I am looking for some command-line flags (should they exist) that disable the GCC error for this type of C++ code:

#include <string>

void m(std::string& s) { }

int main()
{
        m(std::string(""));
}

G++ gives this error:

error: invalid initialization of non-const reference of type 'std::string&' from a temporary of type 'std::string'

The reason is to be able to quickly migrate from VC++ and Sun Studio (without any code changes), since both silently accept temporary to non-const lvalue ref conversions. I know what needs to be done in terms of code changes -- I am strictly asking about a way to do it without making code changes .

I will be using GCC 4.x.

Why should one want to disable an error ? Fix the code instead of relying on vendor extensions.

It is not conforming to the standard & there is no way to disable this through flags in GCC.

Vc++ wrongly supports this through an non-standard extension.
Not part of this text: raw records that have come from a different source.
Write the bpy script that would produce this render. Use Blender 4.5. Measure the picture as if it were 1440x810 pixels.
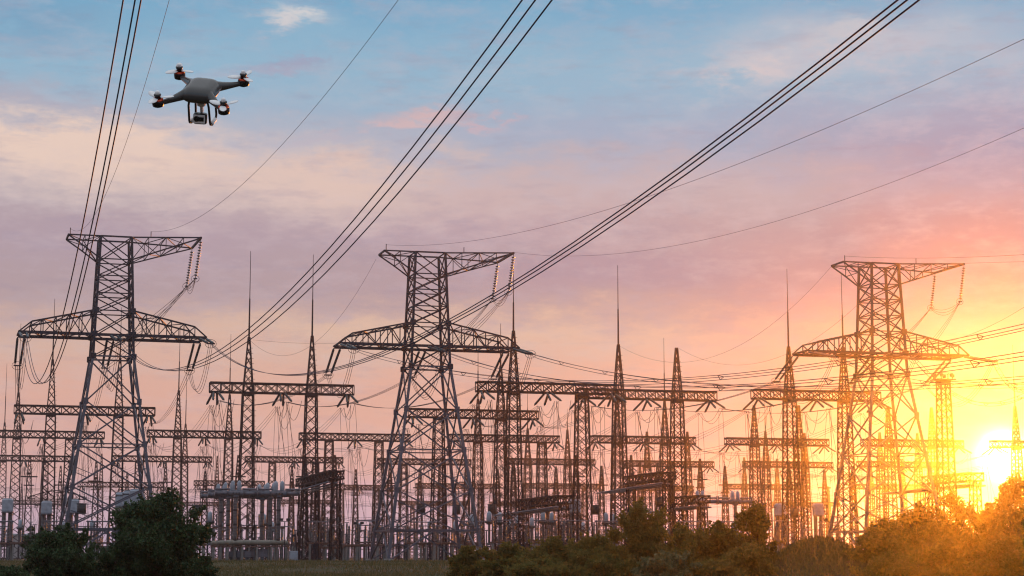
import bpy, math, random
import numpy as np
from mathutils import Vector, Matrix

R = math.radians
for o in list(bpy.data.objects):
    bpy.data.objects.remove(o, do_unlink=True)
scene = bpy.context.scene
COL = scene.collection

# ------------------------------------------------------------------ camera
F = 2680.0                      # focal length in pixels of the 1440 px wide photograph
CAMZ = 1.7
PITCH = math.atan(378.0 / F)
CP, SP = math.cos(PITCH), math.sin(PITCH)
cam_data = bpy.data.cameras.new("camera")
cam = bpy.data.objects.new("camera", cam_data)
COL.objects.link(cam)
cam.location = (0, 0, CAMZ)
cam.rotation_euler = (math.pi / 2 + PITCH, 0, 0)
cam_data.sensor_width = 36.0
cam_data.lens = 36.0 * F / 1440.0
cam_data.clip_start = 0.1
cam_data.clip_end = 20000.0
scene.camera = cam

SUN_AZ, SUN_EL = 14.4, 2.9      # degrees: right of the view axis, above the horizon

# ------------------------------------------------------------------ render settings
scene.render.engine = 'CYCLES'
vs = scene.view_settings
vs.view_transform = 'Standard'
vs.look = 'None'
vs.exposure = 0.0
vs.gamma = 1.0
vs.use_curve_mapping = False
cy = scene.cycles
cy.use_denoising = True
cy.pixel_filter_type = 'BLACKMAN_HARRIS'
cy.filter_width = 1.2
cy.max_bounces = 6
cy.transparent_max_bounces = 8
cy.volume_bounces = 1
cy.sample_clamp_indirect = 4.0


def srgb(r, g, b):
    def c(v):
        v /= 255.0
        return v / 12.92 if v <= 0.04045 else ((v + 0.055) / 1.055) ** 2.4
    return (c(r), c(g), c(b), 1.0)


def ray(x, y):
    u, v = (x - 720.0) / F, (405.0 - y) / F
    return Vector((u, CP - v * SP, SP + v * CP))


def P(x, y, D):
    """World point seen at photo pixel (x, y) and standing D metres ahead of the camera."""
    d = ray(x, y)
    return Vector((0, 0, CAMZ)) + d * (D / d.y)


def azel(x, y):
    d = ray(x, y).normalized()
    return math.degrees(math.atan2(d.x, d.y)), math.degrees(math.asin(d.z))


# ------------------------------------------------------------------ world: evening sky with clouds
world = bpy.data.worlds.new("World")
scene.world = world
world.use_nodes = True
wt = world.node_tree
wt.nodes.clear()


class G:
    """Tiny helper that chains shader nodes."""
    def __init__(self, tree):
        self.t = tree

    def n(self, kind, **kw):
        nd = self.t.nodes.new(kind)
        for k, v in kw.items():
            setattr(nd, k, v)
        return nd

    def link(self, a, b):
        if isinstance(a, (int, float)):
            b.default_value = a
        elif isinstance(a, tuple):
            b.default_value = a
        else:
            self.t.links.new(a, b)

    def m(self, op, a, b=0.0, c=0.0, clamp=False):
        nd = self.n('ShaderNodeMath', operation=op, use_clamp=clamp)
        self.link(a, nd.inputs[0]); self.link(b, nd.inputs[1]); self.link(c, nd.inputs[2])
        return nd.outputs[0]

    def mix(self, f, a, b, mode='MIX'):
        nd = self.n('ShaderNodeMix', data_type='RGBA', blend_type=mode)
        nd.clamp_factor = True
        self.link(f, nd.inputs[0]); self.link(a, nd.inputs[6]); self.link(b, nd.inputs[7])
        return nd.outputs[2]

    def xyz(self, x, y, z):
        nd = self.n('ShaderNodeCombineXYZ')
        self.link(x, nd.inputs[0]); self.link(y, nd.inputs[1]); self.link(z, nd.inputs[2])
        return nd.outputs[0]

    def noise(self, vec, scale, detail=4.0, rough=0.55):
        nd = self.n('ShaderNodeTexNoise')
        self.link(vec, nd.inputs['Vector'])
        nd.inputs['Scale'].default_value = scale
        nd.inputs['Detail'].default_value = detail
        nd.inputs['Roughness'].default_value = rough
        return nd.outputs['Fac']

    def ramp(self, f, stops, interp='EASE'):
        nd = self.n('ShaderNodeValToRGB')
        cr = nd.color_ramp
        cr.interpolation = interp
        while len(cr.elements) < len(stops):
            cr.elements.new(0.5)
        for e, (p, c) in zip(cr.elements, stops):
            e.position = p; e.color = c
        self.link(f, nd.inputs[0])
        return nd.outputs[0]


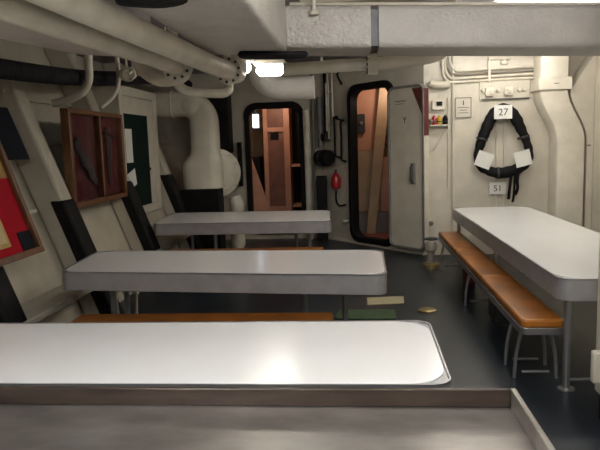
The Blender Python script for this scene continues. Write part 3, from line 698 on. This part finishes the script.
t = thing('safety_plate', 'small framed text plate between the conduit and the life collar', 'sign', (1.43, 8.46, 1.83))
MB().box((1.325, 8.462, 1.835), (1.535, 8.4795, 2.10)).build('plate', 'white', t, bevel=.003)
def rxz(a, b, c, d, y): return [Vector((a, y, c)), Vector((b, y, c)), Vector((b, y, d)), Vector((a, y, d))]
MB().holed(rxz(1.325, 1.535, 1.835, 2.10, 8.4615), rxz(1.335, 1.525, 1.845, 2.09, 8.4615), (0, -.003, 0)).build('border', 'grey', t)
MB().box((1.427, 8.459, 2.0), (1.437, 8.4615, 2.06)).build('mark', 'ink', t)
for z, w in ((1.965, .15), (1.93, .10), (1.895, .13)): MB().box((1.43-w/2, 8.4595, z), (1.43+w/2, 8.4615, z+.010)).build('text_line', 'grey', t)

t = thing('terminal_box', 'pale wall panel with two square fittings above the life collar', 'panel', (1.95, 8.45, 2.04))
MB().box((1.64, 8.455, 2.05), (2.27, 8.4795, 2.30)).build('back_plate', 'white', t, bevel=.004)
for x in (1.76, 2.0): 
    o = MB().box((x-.055, 8.40, 2.10), (x+.055, 8.4545, 2.21)).build('fitting', 'duct', t, bevel=.01)
    MB().lathe([(.03, 0), (.03, .012), (.012, .02)], (x, 8.3995, 2.155), (0, -1, 0), 14).build('cap', 'pipe', o)
for x in (1.68, 1.87, 2.14, 2.2): MB().lathe([(.022, 0), (.026, .02), (.018, .04)], (x, 8.4545, 2.17), (0, -1, 0), 12).build('gland', 'pipe', t)
MB().box((1.66, 8.44, 2.055), (2.27, 8.4545, 2.068)).build('bottom_rail', 'dark', t)
for i in range(4):
    z = 2.30+.048*i; x = 1.02+.035*(3-i)
    x = 1.16+.03*(i)
    pts = [(x, 8.445, CEIL-.003), (x, 8.445, 2.62), (x+.01, 8.445, z+.10), (x+.06, 8.445, z+.02), (x+.14, 8.445, z), (1.6, 8.445, z+.004), (2.0, 8.445, z+.012), (2.42, 8.445, z+.02)]
    o = MB().tube(smooth_path(pts, 5), .018, 8).build('wall_cable', ['pipe', 'pipe', 'cable', 'pipe'][i])
    tag(o, ['lowest of the four cables bending along the top of the right bulkhead', 'second lowest of the four cables bending along the right bulkhead', 'darker cable, third up of the four along the right bulkhead', 'topmost of the four cables bending along the right bulkhead'][i], 'cable', 'cables along the right bulkhead')
t = thing('cable_clamp', 'white cable clamp bracket over the middle of the wall cables', 'bracket', (1.84, 8.42, 2.45))
MB().box((1.74, 8.41, 2.29), (1.77, 8.4235, 2.56)).build('strap', 'white', t)
MB().box((1.74, 8.41, 2.56), (2.02, 8.47, 2.60)).build('arm', 'white', t, bevel=.004)
MB().lathe([(.04, 0), (.045, .03), (.02, .06)], (1.95, 8.44, 2.50), (0, 0, 1), 12).build('boss', 'pipe', t)
long_pipe('wall_conduit', [(1.295, 8.45, .3), (1.295, 8.45, CEIL-.002)], .016, 'thin white upright conduit left of the small text plate', 'white', n=8)
long_pipe('wall_conduit', [(1.235, 8.46, .9), (1.235, 8.46, 2.1)], .010, 'hair thin upright conduit beside the switch shelf', 'white', n=8)
t = thing('switch_box', 'tiny black switch on a pale bracket right of the door leaf', 'switch', (1.12, 8.45, 1.98))
MB().box((1.02, 8.42, 1.95), (1.18, 8.4795, 2.07)).build('box', 'duct', t, bevel=.005)
MB().box((1.08, 8.405, 2.00), (1.15, 8.4195, 2.055)).build('rocker', 'black', t, bevel=.003)
o = MB().box((.99, 8.36, 1.735), (1.24, 8.4795, 1.755)).build('plug_shelf', 'white', bevel=.003); tag(o, 'small white wall shelf holding three coloured plugs', 'shelf')
for x, mt_, nm in ((1.045, 'red', 'red'), (1.115, 'yellow', 'yellow'), (1.19, 'black', 'black')):
    t = thing('cable_plug', '%s plug on the small wall shelf' % nm, 'plug', (x, 8.42, 1.756), 'coloured plugs')
    MB().lathe([(.028, 0), (.034, .015), (.034, .08), (.022, .105), (.012, .12)], (x, 8.42, 1.7565), (0, 0, 1), 14).build('body', mt_, t)
    MB().lathe([(.0355, .0), (.0355, .012)], (x, 8.42, 1.79), (0, 0, 1), 14).build('ring', 'dark', t)
o = MB().tube([(1.24, 8.45, 1.70), (1.02, 8.45, 1.42)], .014, 8).build('shelf_stay', 'white'); tag(o, 'white slanting stay under the plug shelf', 'stay')
o = MB().tube(smooth_path([(.99, 8.40, 2.30), (1.1, 8.40, 2.27), (1.24, 8.42, 2.27)], 5), .05, 12).build('lagged_bend', 'white'); tag(o, 'short fat white pipe above the tiny black switch', 'pipe')
# deck valve near the foot of the bulkhead
t = thing('deck_valve', 'brass footed deck valve by the far end of the tan bench', 'valve', (.90, 7.6, 0))
MB().lathe([(.10, 0), (.10, .05), (.07, .07)], (.90, 7.6, 0), n=24).build('base_flange', 'brass', t)
MB().lathe([(.045, .07), (.045, .20), (.07, .22), (.08, .28), (.06, .32), (.02, .34)], (.90, 7.6, 0), n=20).build('body', 'cable', t)
MB().tube([Vector((.90, 7.6, .36))+Vector((math.cos(q), math.sin(q), 0))*.075 for q in [2*math.pi*k/18 for k in range(18)]], .010, 8, closed=True).build('handwheel', 'dark', t)
MB().tube([(.825, 7.6, .36), (.975, 7.6, .36)], .008, 8).build('spoke', 'dark', t)

# S shaped duct on the right
t = thing('s_bend_duct', 'tall white box duct with an S bend right of the life collar', 'duct', (2.7, 8.25, 0))
def duct_x(z):
    k = max(0, min(1, (2.12-z)/.62)); k = k*k*(3-2*k)
    return 2.315+.215*k, 2.66+.215*k
rings = []
zs = [CEIL-.002, 2.5, 2.3, 2.15]+[2.12-.062*i for i in range(11)]+[1.3, .9, .5, .002]
for z in zs:
    a, b = duct_x(z)
    rings.append(round_poly([(a, 8.12, z), (b, 8.12, z), (b, 8.47, z), (a, 8.47, z)], .03, 3))
MB().sweep(rings).build('trunk', 'duct', t, smooth=30)
MB().holed([Vector(p) for p in [(2.285, 8.09, 2.13), (2.69, 8.09, 2.13), (2.69, 8.4795, 2.13), (2.285, 8.4795, 2.13)]], [Vector(p) for p in [(2.30, 8.105, 2.13), (2.675, 8.105, 2.13), (2.675, 8.475, 2.13), (2.30, 8.475, 2.13)]], (0, 0, .15)).build('collar', 'duct', t, bevel=.006)
MB().box((2.47, 8.084, 2.20), (2.53, 8.0895, 2.21)).build('latch', 'grey', t)
# casing with a curved head beside it
m = MB()
hd = [(duct_x(z)[1]+.024, z) for z in [.002, .9, 1.4]+[1.5+.062*i for i in range(11)]]+[(2.95, 2.52), (2.975, 2.56), (2.975, .002)]
m.prism([(x, 8.13, z) for x, z in hd], (0, .34, 0))
o = m.build('side_casing', 'white', smooth=25); tag(o, 'tall white casing with a curved head at the far right', 'casing')
MB().box((2.90, 8.122, 1.42), (2.94, 8.1295, 1.44)).build('catch', 'grey', o)
# near pillar at the right edge
t = thing('near_casing', 'white upright casing cut by the right edge, close to the camera', 'casing', (1.5, 3.3, 0))
MB().box((1.285, 3.20, .16), (1.75, 3.40, CEIL-.002)).build('body', 'white', t, bevel=.012)
MB().box((1.185, 3.15, .29), (1.7, 3.1995, .46)).build('foot_block', 'white', t, bevel=.012)
MB().box((1.31, 3.22, 0), (1.7, 3.39, .1595)).build('plinth', 'black', t)  # black block stands in for the shadow beneath the casing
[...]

Try with /Za (disable language extension) flag, and you should see the errors.

Or use can the /W4 flag to get maximum warnings, and it will show you:

warning C4239: nonstandard extension used

You could try to build your code with CLang.

There has been much work on CLang to get compatibility with VC++ source files (both the STL and the MFC code) and as a consequence CLang has the -fms-extensions flag to allow these extensions, and generate the appropriate code.

Most of MFC compile, so most of the extensions, including other oddities in templates, are covered too.